Terrible cover quality. I read the paperback very carefully, seated on a dry desk and put it away in a cloth bag when I wasn’t reading. And even so it looks dogeared. I even went looking for a plastic cover but couldn’t find one of this size. It looks like the publishers in a bid to bring this 512 page volume to paperback, also skimped on the quality of the cover pages. They’re as flimsy as the print pages and perhaps even more fragile as they bear beautiful artwork of poppy flowers on ocean waves
Books also appear to be doing away with table of contents. I know this book has one because I’ve seen the ebook version but my paperback copy is missing it. This is a terrible miss because this book is a saga that spans many cultures and storylines.

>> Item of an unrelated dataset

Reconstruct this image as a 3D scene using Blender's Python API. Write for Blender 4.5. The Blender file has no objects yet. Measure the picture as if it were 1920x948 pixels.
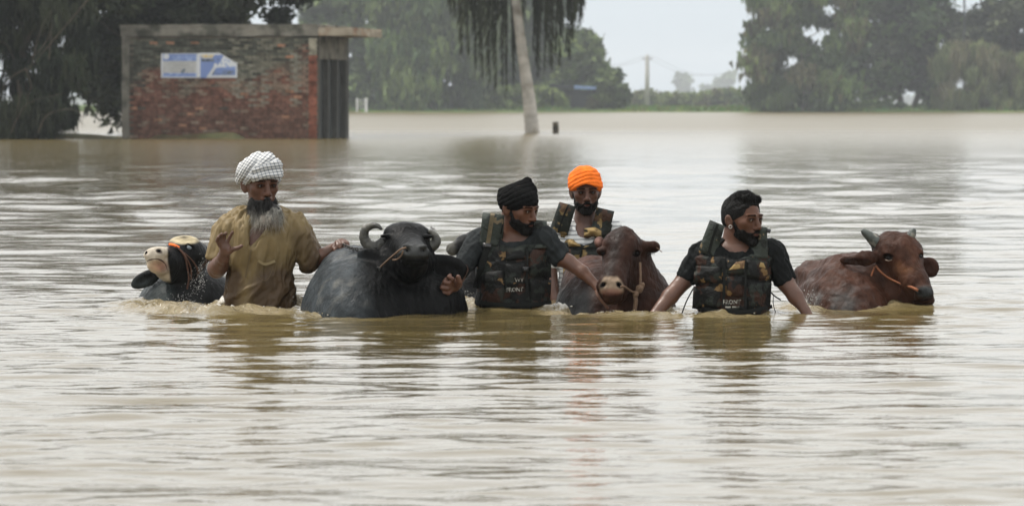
import bpy, math, random
import numpy as np
from mathutils import Vector, Matrix, Euler, noise as mnoise

scene = bpy.context.scene
col = scene.collection
random.seed(7)
RNG = np.random.RandomState(11)
R = math.radians

# ------------------------------------------------------------------ camera
F_PX = 7400.0          # focal length in pixels of the 1920 px wide photograph
HZ = 195.0             # row of the horizon
EYE = 0.95             # camera height over the water
cam_d = bpy.data.cameras.new("camera")
cam = bpy.data.objects.new("camera", cam_d)
col.objects.link(cam)
cam.location = (0, 0, EYE)
cam.rotation_euler = (R(90), 0, 0)
cam_d.sensor_width = 36.0
cam_d.lens = 36.0 * F_PX / 1920.0
cam_d.shift_y = -(474.0 - HZ) / 1920.0
cam_d.clip_start = 0.5
cam_d.clip_end = 12000
cam_d.dof.use_dof = True
cam_d.dof.focus_distance = 18.3
cam_d.dof.aperture_fstop = 8.0
scene.camera = cam

# ------------------------------------------------------------------ world: bright overcast over a Nishita sky
SUN_EL, SUN_AZ = R(60), R(285)     # azimuth measured from +Y (away from camera) clockwise
world = bpy.data.worlds.new("World")
scene.world = world
world.use_nodes = True
wt = world.node_tree
for n in list(wt.nodes):
    wt.nodes.remove(n)
w_out = wt.nodes.new("ShaderNodeOutputWorld")
w_bg = wt.nodes.new("ShaderNodeBackground")
w_sky = wt.nodes.new("ShaderNodeTexSky")
w_sky.sky_type = 'NISHITA'
w_sky.sun_disc = False
w_sky.sun_elevation = SUN_EL
w_sky.sun_rotation = SUN_AZ
w_sky.dust_density = 4.0
w_hs = wt.nodes.new("ShaderNodeHueSaturation")
w_hs.inputs['Saturation'].default_value = 0.35
w_mix = wt.nodes.new("ShaderNodeMix"); w_mix.data_type = 'RGBA'
w_mix.inputs[0].default_value = 0.86
w_tc = wt.nodes.new("ShaderNodeTexCoord")
w_sep = wt.nodes.new("ShaderNodeSeparateXYZ")
w_ramp = wt.nodes.new("ShaderNodeValToRGB")
cr = w_ramp.color_ramp
cr.elements[0].position = 0.0
cr.elements[0].color = (0.68, 0.79, 0.885, 1)
cr.elements[1].position = 1.0
cr.elements[1].color = (1.75, 1.75, 1.72, 1)
e = cr.elements.new(0.40); e.color = (1.47, 1.49, 1.50, 1)
e = cr.elements.new(0.028); e.color = (0.80, 0.885, 0.945, 1)
e = cr.elements.new(0.06); e.color = (1.19, 1.22, 1.235, 1)
e = cr.elements.new(0.12); e.color = (1.46, 1.49, 1.505, 1)
w_cloud = wt.nodes.new("ShaderNodeTexNoise")
w_cloud.inputs['Scale'].default_value = 2.6
w_cloud.inputs['Detail'].default_value = 4
w_cm = wt.nodes.new("ShaderNodeMapRange")
w_cm.inputs['From Min'].default_value = 0.3; w_cm.inputs['From Max'].default_value = 0.7
w_cm.inputs['To Min'].default_value = 8.9; w_cm.inputs['To Max'].default_value = 10.1
w_mul = wt.nodes.new("ShaderNodeVectorMath"); w_mul.operation = 'SCALE'
L = wt.links
L.new(w_tc.outputs['Generated'], w_sep.inputs[0])
L.new(w_tc.outputs['Generated'], w_cloud.inputs['Vector'])
L.new(w_sep.outputs['Z'], w_ramp.inputs[0])
L.new(w_cloud.outputs['Fac'], w_cm.inputs['Value'])
L.new(w_ramp.outputs[0], w_mul.inputs[0])
L.new(w_cm.outputs[0], w_mul.inputs['Scale'])
L.new(w_sky.outputs[0], w_hs.inputs['Color'])
L.new(w_hs.outputs[0], w_mix.inputs[6])
L.new(w_mul.outputs[0], w_mix.inputs[7])
L.new(w_mix.outputs[2], w_bg.inputs['Color'])
w_bg.inputs['Strength'].default_value = 0.1
L.new(w_bg.outputs[0], w_out.inputs['Surface'])

sun_d = bpy.data.lights.new("sun", 'SUN')
sun_d.energy = 3.3
sun_d.angle = R(5)
sun_d.color = (1.0, 0.95, 0.88)
sun = bpy.data.objects.new("sun", sun_d)
col.objects.link(sun)
_sd = Vector((math.sin(SUN_AZ) * math.cos(SUN_EL), math.cos(SUN_AZ) * math.cos(SUN_EL), math.sin(SUN_EL)))
sun.rotation_euler = (-_sd).to_track_quat('-Z', 'Y').to_euler()
sun.location = (0, 0, 30)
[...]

A simple bookmark does not suffice to keep you anchored to the story when one has to keep going back and forth to keep track of character names, plotlines and timelines.
Sources online suggest that the book contains a glossary of terms which would be mighty meaningful. Not only is this a story that uses words unfamiliar to international audiences, it also employs multiple dialects and languages ranging from Cantonese to Bhojpuri.

And because it is a seafaring tale, it is crossed over with multicultural perceptions ranging from illegitimate sons of Parsis in China (already immigrants to India from Iran) to biracial Americans passing as white in India. Finally, this is a tale of India, of its Eastern port that doesn’t get the same national attention as does the North West border. It is a story in the early 1800s when the East India company had sunk its talons into India while losing its grip on the slave trade of America and trying to latch onto China. The glossary of terms is missing in the paperback and you really feel the pinch.
My complaints contain my awe and wonder at this book too. Despite all its complexity, the book is easy to read, the characters often conflicting perspectives feel relatable and the story moves smoothly even through the turbulence of capitalist racism. There are suggestions of magical realism without it ever becoming a demons-and-fairytales thing, which feels like a master work in a story of India. Because that is how life in India is – fluid without the rigid European/Christian binaries of technology & faith or good & evil.
There is deep pathos in the early parts of the stories of every character from Deeti to Zachary and even Nob Kissen. It could easily have gone the way of the misery-fest that characterises award-winning books today. But every character finds hope, disappointment, unexpected help, shocking turns and their ways to keep going. Just like life itself.
I am so excited that this is just book 1 of a trilogy. Maybe because it was published before the drive to triple profits by stretching stories on page & celluloid, it feels like a tangible two more courses are waiting for me.